Chansons d’amour et de pluie, Sergi Pàmies
Chansons d’amour et de pluie (Cançons d’amor i de pluja, 2013), nouvelles traduites du catalan par Edmond Raillard, mars 2014, 144 pages, 16,50 €
Ecrivain(s): Sergi Pàmies Edition: Editions Jacqueline Chambon
Sans vraiment défrayer les chroniques et le monde de la critique littéraire, il se pourrait bien que Sergi Pàmies soit un des auteurs catalans et catalophones les plus traduits en France : 10 titres publiés en catalan, 10 titres traduits ! Mais il n’est pas vraiment connu des lecteurs français. Il faut dire qu’il accumule les freins à une notoriété hexagonale : il écrit dans une langue qui ne provoque pas forcément l’intérêt de la critique, plus portée à rendre compte des traductions de l’anglais, de l’américain, de l’anglo-américain ou, à la rigueur, de l’américano-anglais ; il est traduit chez un petit éditeur que les médias les plus lus, écoutés, regardés, ont quand même tendance à négliger ou à oublier, voire à ignorer ; par dessus tout, il persiste à écrire des nouvelles, genre majeur dans d’autres pays mais très peu vendeur en France.

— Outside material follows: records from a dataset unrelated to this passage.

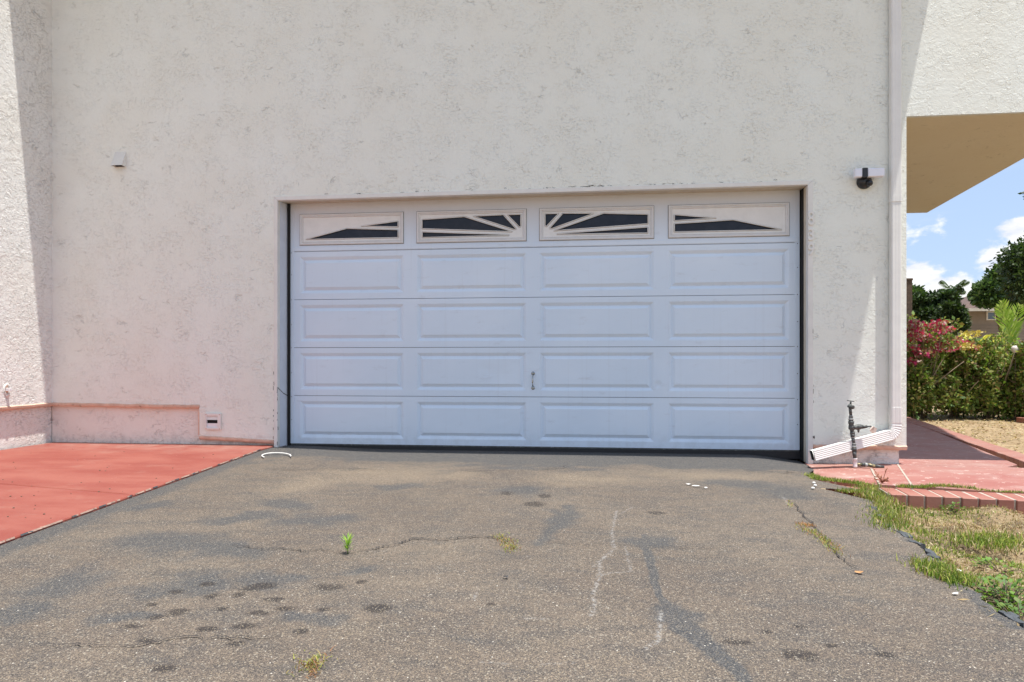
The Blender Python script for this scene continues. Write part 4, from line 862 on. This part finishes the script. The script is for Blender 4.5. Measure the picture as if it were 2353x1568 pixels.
# hose ring, litter
hr = [gp(602+33*(1-math.cos(t)), 1050-6.5*math.sin(t))+Vector((0, 0, .009)) for t in np.linspace(-.55, 3.3, 26)]
tag(MB().tube(hr, .0062, 8).build('hose_loop', M['litter']), 'white bent hose loop lying on the asphalt at the left garage corner', 'hose')
def flake(px, py, r, label, mat='litter', name='litter_scrap', n=7, cat='litter', asp=.5):
    c = gp(px, py); vs = [(c.x+math.cos(2*math.pi*k/n)*r*random.uniform(.6, 1.1), c.y+math.sin(2*math.pi*k/n)*r*asp*2*random.uniform(.6, 1.1), c.z+.002+random.random()*.006) for k in range(n)]
    vs.append((c.x, c.y, c.z+.008)); return tag(MB().add(vs, [(k, (k+1) % n, n) for k in range(n)]).build(name, M[mat]), label, cat)
flake(1583, 1114, .030, 'left piece of the white crumbled scrap on the driveway', asp=.25); flake(1600, 1118, .040, 'middle and largest piece of the white crumbled scrap', asp=.25); flake(1621, 1122, .016, 'right small piece of the white crumbled scrap')
flake(1576, 1315, .014, 'tiny tan chip on the driveway', 'deadleaf') if False else None
flake(1974, 1317, .020, 'curled tan dead leaf on the driveway near the lawn', 'deadleaf', 'dead_leaf', 8, 'leaf', .3)
flake(1163, 1328, .013, 'small black scrap on the driveway below the middle weed', 'black', cat='litter', asp=.4)
flake(3, 1130, .03, 'white scrap on the red patio at the left edge', asp=.35)
flake(2195, 1366, .010, 'pale stone chip among the weeds at the asphalt edge', 'litter', 'stone_chip', 7, 'stone')
flake(2204, 1314, .012, 'white flat scrap in the dead weeds of the lawn', 'litter')
for k, (px, py) in enumerate([(1870, 1112), (1873, 1118), (1868, 1124)]):
    c = gp(px, py); b = MB().lathe([(.004, 0), (.011, .003), (.012, .008), (.007, .013), (.002, .014)], c, (0, 0, 1), 8).build('pebble', M['litter'])
    tag(b, ['uppermost of the three pale pebbles at the brick row end', 'middle one of the three pale pebbles at the brick row end', 'lowest of the three pale pebbles at the brick row end'][k], 'pebble', 'pebbles at the end of the brick row')
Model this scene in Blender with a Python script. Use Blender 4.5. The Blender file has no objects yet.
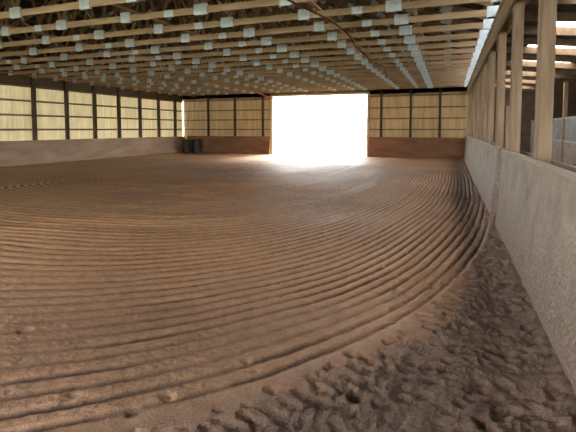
import bpy, math, random
import numpy as np
from mathutils import Vector, Matrix
random.seed(3); rng=np.random.default_rng(5)
S=bpy.context.scene
S.view_settings.view_transform='Standard'
XL,XR,YF,YB=-19.3,0.90,28.4,-4.0
EAVE=4.3
RIDX=(XL+XR)/2; RISE=3.3
CAMH=1.78

# ---------------------------------------------------------------- materials
def newmat(name):
    m=bpy.data.materials.new(name); m.use_nodes=True
    nt=m.node_tree; return m,nt,nt.nodes['Principled BSDF']
def mat(name,c1,c2=None,rough=.8,scale=(3,3,3),metal=0,bump=.0,detail=4,trans=0,spec=.3):
    m,nt,p=newmat(name); N=nt.nodes; L=nt.links
    c2=c2 or tuple(c*.75 for c in c1)
    tc=N.new('ShaderNodeTexCoord'); mp=N.new('ShaderNodeMapping'); mp.inputs['Scale'].default_value=scale
    no=N.new('ShaderNodeTexNoise'); no.inputs['Scale'].default_value=1; no.inputs['Detail'].default_value=detail
    cr=N.new('ShaderNodeValToRGB'); cr.color_ramp.elements[0].position=.32; cr.color_ramp.elements[1].position=.68
    cr.color_ramp.elements[0].color=(*c2,1); cr.color_ramp.elements[1].color=(*c1,1)
    L.new(tc.outputs['Object'],mp.inputs[0]); L.new(mp.outputs[0],no.inputs['Vector']); L.new(no.outputs['Fac'],cr.inputs[0])
    L.new(cr.outputs[0],p.inputs['Base Color'])
    p.inputs['Roughness'].default_value=rough; p.inputs['Metallic'].default_value=metal
    p.inputs['Specular IOR Level'].default_value=spec
    if bump:
        b=N.new('ShaderNodeBump'); b.inputs['Strength'].default_value=bump; b.inputs['Distance'].default_value=.02
        L.new(no.outputs['Fac'],b.inputs['Height']); L.new(b.outputs[0],p.inputs['Normal'])
    if trans:
        t=N.new('ShaderNodeBsdfTranslucent'); L.new(cr.outputs[0],t.inputs[0])
        mx=N.new('ShaderNodeMixShader'); mx.inputs[0].default_value=trans
        L.new(p.outputs[0],mx.inputs[1]); L.new(t.outputs[0],mx.inputs[2])
        L.new(mx.outputs[0],N['Material Output'].inputs[0])
    return m
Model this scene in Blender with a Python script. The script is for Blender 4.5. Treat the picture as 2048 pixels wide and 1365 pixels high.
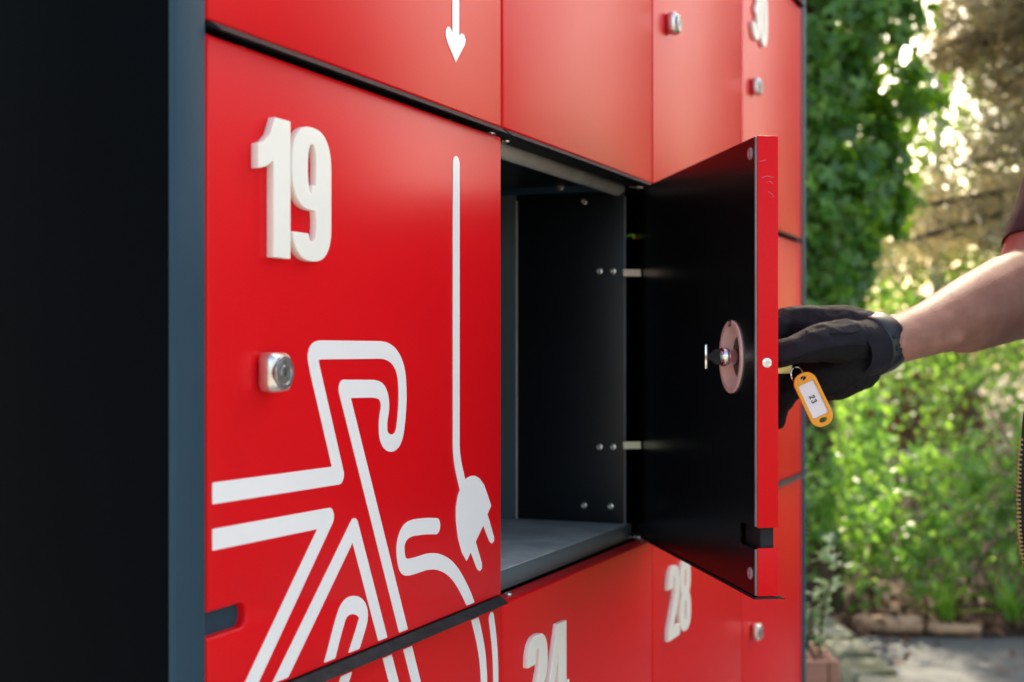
import bpy, bmesh, math, random
import numpy as np
from mathutils import Vector, Matrix
R = math.radians
random.seed(7); rng = np.random.default_rng(7)
for o in list(bpy.data.objects): bpy.data.objects.remove(o)
S = bpy.context.scene
col = S.collection

# ------------------------------------------------------------------ camera, sky, sun, exposure
CH = 1.10                                   # camera height
F, V, Y0, Z1 = 2844.0, 2205.0, 700.0, 1.25  # focal length in photo pixels, vanishing point, horizon row, distance
cam = bpy.data.cameras.new('camera'); co = bpy.data.objects.new('camera', cam); col.objects.link(co)
co.location = (0, 0, CH); co.rotation_euler = (R(90), 0, 0)
cam.sensor_width = 36; cam.lens = 36 * F / 2048; cam.shift_y = (Y0 - 682.5) / 2048
cam.clip_start = .05; cam.clip_end = 400
cam.dof.use_dof = True; cam.dof.focus_distance = 1.13; cam.dof.aperture_fstop = 7.4; cam.dof.aperture_blades = 0
S.camera = co
SUN_AZ, SUN_EL = 14.0, 41.0
w = bpy.data.worlds.new('World'); S.world = w; w.use_nodes = True
nt = w.node_tree; bg = nt.nodes['Background']
sky = nt.nodes.new('ShaderNodeTexSky'); sky.sky_type = 'NISHITA'; sky.sun_disc = False
sky.sun_elevation = R(SUN_EL); sky.sun_rotation = R(SUN_AZ); sky.dust_density = 4.0; sky.air_density = 1.0; sky.ozone_density = .3
nt.links.new(sky.outputs[0], bg.inputs[0]); bg.inputs[1].default_value = .15
sl = bpy.data.lights.new('sun', 'SUN'); sl.energy = 3.3; sl.angle = R(.55); sl.color = (1, .93, .80)
so = bpy.data.objects.new('sun', sl); col.objects.link(so)
sd = Vector((math.cos(R(SUN_EL)) * math.sin(R(SUN_AZ)), math.cos(R(SUN_EL)) * math.cos(R(SUN_AZ)), math.sin(R(SUN_EL))))
so.rotation_euler = sd.to_track_quat('Z', 'Y').to_euler(); so.location = (4, 8, 8)
S.view_settings.view_transform = 'Standard'; S.view_settings.look = 'None'
S.view_settings.exposure = 1.9; S.view_settings.use_white_balance = True; S.view_settings.white_balance_temperature = 7600; S.view_settings.white_balance_tint = 8; S.view_settings.gamma = 1; S.view_settings.use_curve_mapping = False
S.cycles.max_bounces = 8; S.cycles.transmission_bounces = 4; S.cycles.use_denoising = True
S.cycles.sample_clamp_indirect = 6

# ------------------------------------------------------------------ materials
def mat(name, c, rough=.5, metal=0, var=.0, vscale=8, bump=0, bscale=60, spec=.5, c2=None, coat=0, sub=0, detail=4, stretch=None, island=False, rvar=0):
    m = bpy.data.materials.new(name); m.use_nodes = True
    n = m.node_tree.nodes; l = m.node_tree.links; b = n['Principled BSDF']
    b.inputs['Roughness'].default_value = rough; b.inputs['Metallic'].default_value = metal
    b.inputs['Specular IOR Level'].default_value = spec; b.inputs['Coat Weight'].default_value = coat
    b.inputs['Base Color'].default_value = (*c, 1)
    if sub:
        b.inputs['Subsurface Weight'].default_value = sub; b.inputs['Subsurface Radius'].default_value = (.012, .004, .002); b.inputs['Subsurface Scale'].default_value = 1
    tc = n.new('ShaderNodeTexCoord'); src = tc.outputs['Object']
    if stretch:
        mp = n.new('ShaderNodeMapping'); mp.inputs['Scale'].default_value = stretch; l.new(src, mp.inputs[0]); src = mp.outputs[0]
    if var or c2:
        nz = n.new('ShaderNodeTexNoise'); nz.inputs['Scale'].default_value = vscale; nz.inputs['Detail'].default_value = detail; l.new(src, nz.inputs['Vector'])
        rp = n.new('ShaderNodeValToRGB'); e = rp.color_ramp.elements
        e[0].position = .3; e[1].position = .7
        a = c2 or tuple(x * (1 - var) for x in c); bb = c if c2 else tuple(min(1, x * (1 + var)) for x in c)
        e[0].color = (*a, 1); e[1].color = (*bb, 1)
        if island:
            g = n.new('ShaderNodeNewGeometry'); l.new(g.outputs['Random Per Island'], rp.inputs[0]); e[0].position = 0; e[1].position = 1
        else: l.new(nz.outputs[0], rp.inputs[0])
        l.new(rp.outputs[0], b.inputs['Base Color'])
        if rvar:
            mr = n.new('ShaderNodeMapRange'); mr.inputs['To Min'].default_value = rough - rvar; mr.inputs['To Max'].default_value = rough + rvar
            l.new(nz.outputs[0], mr.inputs[0]); l.new(mr.outputs[0], b.inputs['Roughness'])
    if bump:
        nb = n.new('ShaderNodeTexNoise'); nb.inputs['Scale'].default_value = bscale; nb.inputs['Detail'].default_value = 5; l.new(src, nb.inputs['Vector'])
        bp = n.new('ShaderNodeBump'); bp.inputs['Strength'].default_value = bump; bp.inputs['Distance'].default_value = .002
        l.new(nb.outputs[0], bp.inputs['Height']); l.new(bp.outputs[0], b.inputs['Normal'])
    return m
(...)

Le fait d’être né à Gennevilliers et de parfaitement maîtriser le français (il traduit en catalan Guillaume Apollinaire, Daniel Pennac, Jean Echenoz, Amélie Nothomb et quelques autres) ne suffit apparemment pas à compenser tout cela (avouons qu’il a rejoint la Catalogne et la langue catalane dès ses 11 ans). Et pourtant…
Et pourtant, il maîtrise l’art de la nouvelle, du récit bref, voire de la micro-fiction, comme l’on dit, avec une indéniable maestria. Le dernier recueil paru, Chansons d’amour et de pluie, est un vrai bonheur pour les amateurs du genre, et peut offrir aux autres l’occasion de s’y initier. Si ses personnages (qui semblent parfois beaucoup lui ressembler) font souvent l’expérience d’un échec, ou à tout le moins de quelque chose qui ne va pas, mais pas du tout, dans leur vie, ils savent comme l’auteur/narrateur rebondir et ne pas désespérer. Ils jonglent avec l’absurde, l’ironie et l’autodérision avec une justesse et une imagination qui peut emporter l’adhésion des plus rétifs, des dépressifs les plus rationalistes. Mais n’allez pas croire que tout n’est que fantaisie, dérision, sous les mots transparaissent les inquiétudes, les grandes interrogations, la biographie inquiète et les enjeux de société.
C’est que l’auteur, qui écrit aujourd’hui régulièrement dans les colonnes de La Vanguardia, le grand quotidien catalan après avoir écrit pour El Pais durant 10 années, est tout sauf un écrivain retiré du monde dans une tour solitaire pour grand auteur. En toute simplicité, sans se départir d’une solide et revigorante dose d’humour, il nous fait part de ses interrogations d’écrivain, qu’il s’agisse du trac et de la timidité qui le saisissent lorsqu’il rencontre le grand Paul Auster, de ses envies de dédicaces et de remerciements pour finir un livre, sur la façon de conduire un récit et de construire des personnages qui lui échappent, de l’angoissante question de la notoriété et de celle de l’oubli (faut-il figurer dans le top 10 dont on veut connaître le top 50 ?)… De la même façon, toujours empreinte d’ironie, il interroge la façon dont la mémoire se transmet, dont l’histoire aléatoire transforme des vies ordinaires en grands destins héroïques, vite oubliés passé l’heure des funérailles, nous ouvrant alors à une histoire familiale où le personnage de la mère, écrivaine militante qui connut l’exil autant que la célébrité, s’affirme, sans panégyrique ni rancœur (27 œuvres publiées en catalan, aucune traduite en français).
Tuer le temps, négocier l’amour et la mort, être mouillé, sous la pluie et/ou amoureux, donner son corps à la littérature, remercier… autant de question plus essentielles qu’il n’y paraît et auxquelles Sergi Pàmies tente de trouver des réponses, avec un sérieux qui ne se prend pas au sérieux. L’équilibre entre gravité et légèreté est érigé ici en style littéraire et même en style de vie. Pour nous lecteurs, c’est le sentiment de tenir entre les mains un de ces livres qui nous apprend à vivre, à savoir vivre, à porter sur le monde un regard qui rend les choses plus « supportables », à commencer par nous-mêmes.